O romance Vidas Secas, do escritor Graciliano Ramos, acaba de completar 80 anos de publicação. Ao longo das décadas, a obra tornou-se universal e manteve-se atual. O interior que sofre mergulhado na seca, a falta de oportunidades em um País desigual, as injustiças sociais que se perpetuam e o sonho de imigrar em busca de uma vida melhor permanecem - e não apenas no Brasil.
Vidas Secas, a obra que consolidou a imagem de Graciliano Ramos como escritor e intelectual, foi publicada no primeiro trimestre de 1938. Oitenta anos e 137 edições depois, o escritor Ricardo Ramos Filho, neto de Graciliano que se tornou pesquisador da vida e da obra do avô na Universidade de São Paulo (USP), afirma que Vidas Secas é muito mais do que um romance regionalista e que classificá-lo dessa forma é diminuir o seu valor.
O sertão sem nomes de Graciliano é onde se mora sob taipa e, facão a tiracolo, o vaqueiro pisa em ossada de boi. Os sertanejos enganam-se nas contas do patrão e sonham em ter uma vida melhor. Agora, o sertão é de Pelé e Branca, agricultores, resistentes da seca. De gente que anuncia passagem para viajar para fora, mas se vê obrigada a permanecer.
De sertanejos que foram embora, de outros que voltaram. Mas, diga-se, o percurso não é só de seca. Faixas de terra cobriram-se de verde. Às margens de rodovias asfaltadas, casas formam um mar de cisternas e antenas parabólicas, boa parte com Wi-Fi.

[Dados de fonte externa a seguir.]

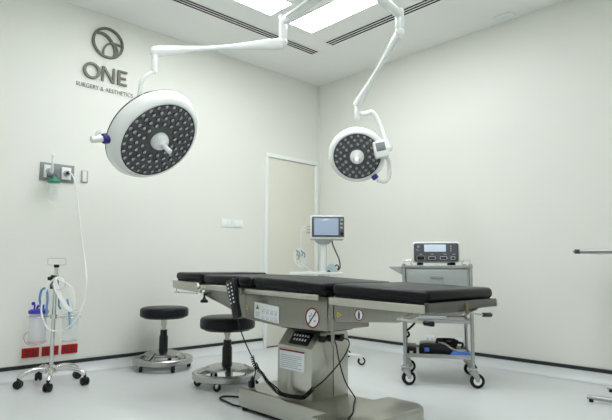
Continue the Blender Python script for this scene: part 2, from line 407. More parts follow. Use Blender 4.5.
def lamp_frame(c, n, u):
    n = V(n).normalized(); u = V(u); u = (u-n*u.dot(n)).normalized(); v = n.cross(u)
    return Matrix(((u.x, v.x, n.x, c[0]), (u.y, v.y, n.y, c[1]), (u.z, v.z, n.z, c[2]), (0, 0, 0, 1)))
LENS = {}
def lamp_head(t, F, R, rings, lens_r, rf, dep, hd):
    hb = B().lathe([(0, -.055), (R*.5, -.052), (R*.86, -.035), (R*.985, -.012), (R*.985, -.004)], n=72, mtx=F, cap=False)
    hb.lathe([(R*.99, .004), (R, .007), (R*.995, .014), (R*.95, dep*.52), (rf+.016, dep*.97), (rf+.004, dep), (rf, dep-.004)], n=72, mtx=F, cap=False)
    h = hb.out('lamp_head', 'white', t, ang=60)
    B().lathe([(R*.98, -.008), (R*.999, -.005), (R*.999, .003), (R*.98, .006)], n=72, mtx=F, cap=False).out('seam_ring', 'ledk', h)
    B().lathe([(0, dep-.012), (rf, dep-.006), (rf, dep-.009)], n=72, mtx=F, cap=False).out('lens_plate', 'lens', h)
    B().lathe([(rf+.004, dep-.006), (rf-.001, dep+.001), (rf-.008, dep-.004)], n=72, mtx=F, cap=False).out('bezel', 'ledk', h)
    k = 0
    for fr, cnt, ph in rings:
        for i in range(cnt):
            a = 2*PI*(i+ph)/cnt; p = F @ V((rf*fr*math.cos(a), rf*fr*math.sin(a), dep-.008+.001))
            if 'm' not in LENS.get(lens_r, {}):
                b = B().lathe([(lens_r, -.002), (lens_r, .004), (lens_r*.86, .006), (lens_r*.8, .003)], n=12, cap=False)
                cup = b.out('led_lens', 'ledk')
                b = B().lathe([(lens_r*.80, .003), (lens_r*.45, .007), (0, .009)], n=12, cap=False)
                me2 = b.out('tmpo', 'led'); 
                bmx = bmesh.new(); bmx.from_mesh(cup.data); n0 = len(bmx.faces); bmx.from_mesh(me2.data)
                bmx.faces.ensure_lookup_table()
                for f in bmx.faces[n0:]: f.material_index = 1
                bmx.to_mesh(cup.data); bmx.free(); cup.data.materials.append(M['led'])
                bpy.data.objects.remove(me2); LENS[lens_r] = {'m': cup.data}; bpy.data.objects.remove(cup)
            o = bpy.data.objects.new('led_lens', LENS[lens_r]['m']); COL.objects.link(o); o.parent = h
            mw = F.to_3x3().to_4x4(); mw.translation = p-WO[t.name]; o.matrix_basis = mw
    g = B().lathe([(hd, dep-.008), (hd, dep+.012), (hd*.86, dep+.030), (hd*.45, dep+.042), (.022, dep+.05), (0, dep+.05)], n=32, mtx=F).out('handle_boss', 'white', h)
    B().lathe([(.020, dep+.045), (.020, dep+.07), (.0165, dep+.10), (.018, dep+.135), (.012, dep+.142), (0, dep+.142)], n=24, mtx=F).out('sterile_handle', 'white', h)
    return h

# --- larger lamp on the left
J1 = V((-1.904, -1.555, 2.60)); K1 = V((-2.602, -.985, 2.36))
t = thing('surgical_light', 'larger surgical lamp on the left, hanging from the near-horizontal white arm', 'surgical light', (MX, MY, 2.6), 'ceiling surgical lights')
d = (V((MX, MY, 2.6))-J1).normalized()
eb_ = B().tube([V((MX, MY, 2.6))-d*.05, J1+d*.0], .031, n=20).out('extension_arm', 'white', t)
sd = d.cross(V((0, 0, 1))).normalized()
B().tube([V((MX, MY, 2.59))-d*.05+sd*.045, J1+sd*.040+d*.10-V((0, 0, .01))], .008, n=8).out('cable_duct', 'white', eb_)
kb = B().cyl(J1+V((0, 0, .045)), J1+V((0, 0, -.13)), .030, n=24, bev=.006).cyl(J1+V((0, 0, -.128)), J1+V((0, 0, -.136)), .027).ball(J1+V((0, 0, -.155)), .034, (1, 1, 1))
kb.out('joint', 'white', t)
A0 = J1+V((0, 0, -.165)); A1 = K1+V((0, 0, -.015))
def armr(f, a=.040, b=.0165):
    if f < .10: return a
    if f < .42: return a+(b-a)*((f-.10)/.32)
    if f < .62: return b
    if f < .94: return b+(a*.95-b)*((f-.62)/.32)
    return a*.95
B().tube([A0.lerp(A1, k/30) for k in range(31)], armr, n=20, flat=.72).out('spring_arm', 'white', t)
B().ball(K1+V((0, 0, -.015)), .036).cyl(K1+V((0, 0, -.02)), K1+V((0, 0, -.165)), .022, n=20, bev=.003).cyl(K1+V((0, 0, -.163)), K1+V((0, 0, -.172)), .017).out('elbow_joint', 'white', t)
LC = V((-2.596, -.990, 1.745)); LN = (.187, -.749, -.636); LU = V((-.727, .687, .46))
F1 = lamp_frame(LC, LN, LU); R1 = .345
lamp_head(t, F1, R1, [(.93, 28, 0), (.775, 24, .5), (.615, 19, 0), (.45, 13, .5)], 0.0175, .279, .086, .064)
piv = F1 @ V((R1+.012, 0, .0))
B().lathe([(.026, -.02), (.034, -.012), (.034, .030), (.026, .038), (0, .038)], n=24, mtx=Matrix.Translation(F1 @ V((R1-.01, 0, .005))) @ F1.to_3x3().to_4x4() @ Matrix.Rotation(PI/2, 4, 'Y')).out('pivot_knob', 'blue', t)
yk = [K1+V((0, 0, -.155)), V((-2.674, -.950, 2.125)), V((-2.655, -.845, 1.99)), V((-2.69, -.68, 1.83)), V((-2.76, -.72, 1.70)), V((-2.842, -.772, 1.70)), V((-2.896, -.785, 1.712)), V((-2.902, -.79, 1.738)), V((-2.885, -.80, 1.752))]
B().tube(yk, .0135, n=14, smooth=8).out('yoke', 'white', t)
B().cyl(F1 @ V((R1+.025, 0, .004)), F1 @ V((R1+.10, 0, .004)), .022, n=18, bev=.003).out('pivot_stub', 'white', t)

# --- smaller lamp on the right
J2 = V((-1.386, -2.205, 2.60)); K2 = V((-.986, -1.459, 2.215))
t = thing('surgical_light', 'smaller surgical lamp on the right, hanging from the steeply sloping white arm', 'surgical light', (MX, MY, 2.61), 'ceiling surgical lights')
d = (V((MX, MY, 2.6))-J2).normalized()
B().tube([V((MX, MY, 2.6))-d*.05, J2], .031, n=20).out('extension_arm', 'white', t)
B().cyl(J2+V((0, 0, .040)), J2+V((0, 0, -.10)), .031, n=24, bev=.006).cyl(J2+V((0, 0, -.099)), J2+V((0, 0, -.106)), .027).ball(J2+V((0, 0, -.130)), .034).out('joint', 'white', t)
A0 = J2+V((0, 0, -.135)); A1 = K2+V((0, 0, .0))
B().tube([A0.lerp(A1, k/30) for k in range(31)], lambda f: armr(f, .040, .022), n=20, flat=.72).out('spring_arm', 'white', t)
B().ball(K2, .033).cyl(K2, K2+V((0, 0, -.125)), .024, n=20, bev=.003).cyl(K2+V((0, 0, -.122)), K2+V((0, 0, -.132)), .019).out('elbow_joint', 'white', t)
Rc = V((.727, -.687, 0.))
RC = V((-.955, -1.430, 1.785)); RN = (-.665, -.56, -.50)
F2 = lamp_frame(RC, RN, Rc); R2 = .243
lamp_head(t, F2, R2, [(.90, 20, 0), (.72, 16, .5), (.54, 12, 0)], .0165, .196, .060, .060)
def R(a, z, fwd=0.): return RC + Rc*a + V((0, 0, z)) + V((-.687, -.727, 0))*fwd
B().tube([K2+V((0, 0, -.085)), R(.07, .355, .0), R(.13, .37, .0), R(.185, .30, -.01), R(.235, .16, -.01), R(.265, .06, 0.)], .0205, n=14, smooth=8).out('yoke', 'white', t)
bx = B().box((-.060, -.035, -.075), (.055, .035, .065), .012, 3, mtx=Matrix.Translation(R(.185, .025, .11)) @ Matrix.Rotation(math.radians(-43.4), 4, 'Z') @ Matrix.Rotation(math.radians(-12), 4, 'Y')).out('control_box', 'white', t)
B().box((-.042, -.039, -.022), (.035, -.034, .048), .002, mtx=Matrix.Translation(R(.185, .025, .11)) @ Matrix.Rotation(math.radians(-43.4), 4, 'Z') @ Matrix.Rotation(math.radians(-12), 4, 'Y')).out('keypad_screen', 'gasp', bx)
B().cyl(R(.225, .035, .07), R(.285, .06, -.02), .024, n=18, bev=.004).out('gimbal_hub', 'white', t)
B().tube([R(.225, -.03, .09), R(.255, -.06, .06), R(.268, -.12, .03), R(.262, -.20, .02), R(.225, -.235, .02), R(.165, -.225, .03)], .0165, n=12, smooth=8).out('inner_gimbal', 'white', t)
B().lathe([(.022, -.012), (.028, -.006), (.028, .022), (.020, .030), (0, .030)], n=20, mtx=Matrix.Translation(R(.140, -.190, .03)) @ Matrix.Rotation(math.radians(-43.4), 4, 'Z') @ Matrix.Rotation(math.radians(145), 4, 'Y')).out('pivot_knob', 'blue', t)

# ------------------------------------------------------------------ operating table (world axes: long side along y)
XN, XF = -2.42, -1.86          # near and far side of the cushions
t = T = thing('operating_table', 'black cushioned operating table with a brushed steel body and pedestal base', 'operating table', (-2.15, -2.2, 0))
def cushion(y0, y1, z0t, z1t, th, name='cushion', xn=XN, xf=XF, rb=.02):
    b = B()
    prof = [(y0, z0t-th), (y0, z0t), (y1, z1t), (y1, z1t-th)]
    b.prism(prof, xn, xf, 'x', rb, 4)
    c = b.out(name, 'vinyl', T, ang=60)
    s = B()
    s.box((xn+.012, min(y0, y1)+.012, 0), (xf-.012, max(y0, y1)-.012, .014))
    for v in s.bm.verts: v.co.z += (z0t+(z1t-z0t)*(v.co.y-y0)/(y1-y0))-th-.012
    s.out('cushion_board', 'black', c)
    return c
cushion(-1.045, -1.365, .797, .795, .050, 'head_cushion')
cushion(-1.385, -1.745, .784, .781, .050, 'back_cushion')
cushion(-1.765, -1.890, .781, .778, .052, 'back_cushion')
cushion(-1.915, -2.480, .781, .757, .052, 'seat_cushion')
cushion(-2.535, -3.078, .758, .743, .052, 'leg_cushion', rb=.022)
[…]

Nas cidades, ainda muito católicas, há cafeterias gourmet e academias de jiu-jítsu. Com agricultura e pecuária protagonistas da economia, no entanto, a região segue refém das chuvas.
São os personagens que traduzem a atualidade da obra de Graciliano. A vida na roça, a violência, os programas sociais, a baixa escolarização, a gravidez precoce e a questão da terra misturam-se à seca, à falta de oportunidades, às injustiças e ao sonho de imigrar. As histórias também contam como a memória de Graciliano é (ou não) preservada, nos municípios onde ele nasceu, viveu a infância e trabalhou, tanto pela população como pelos governos locais.
"Se vivo,Meu avô Graciliano seria uma voz que continuaria gritando, ressaltando e colocando em foco as mazelas da vida brasileira, que são muitas e vêm se acentuando", afirma Ricardo.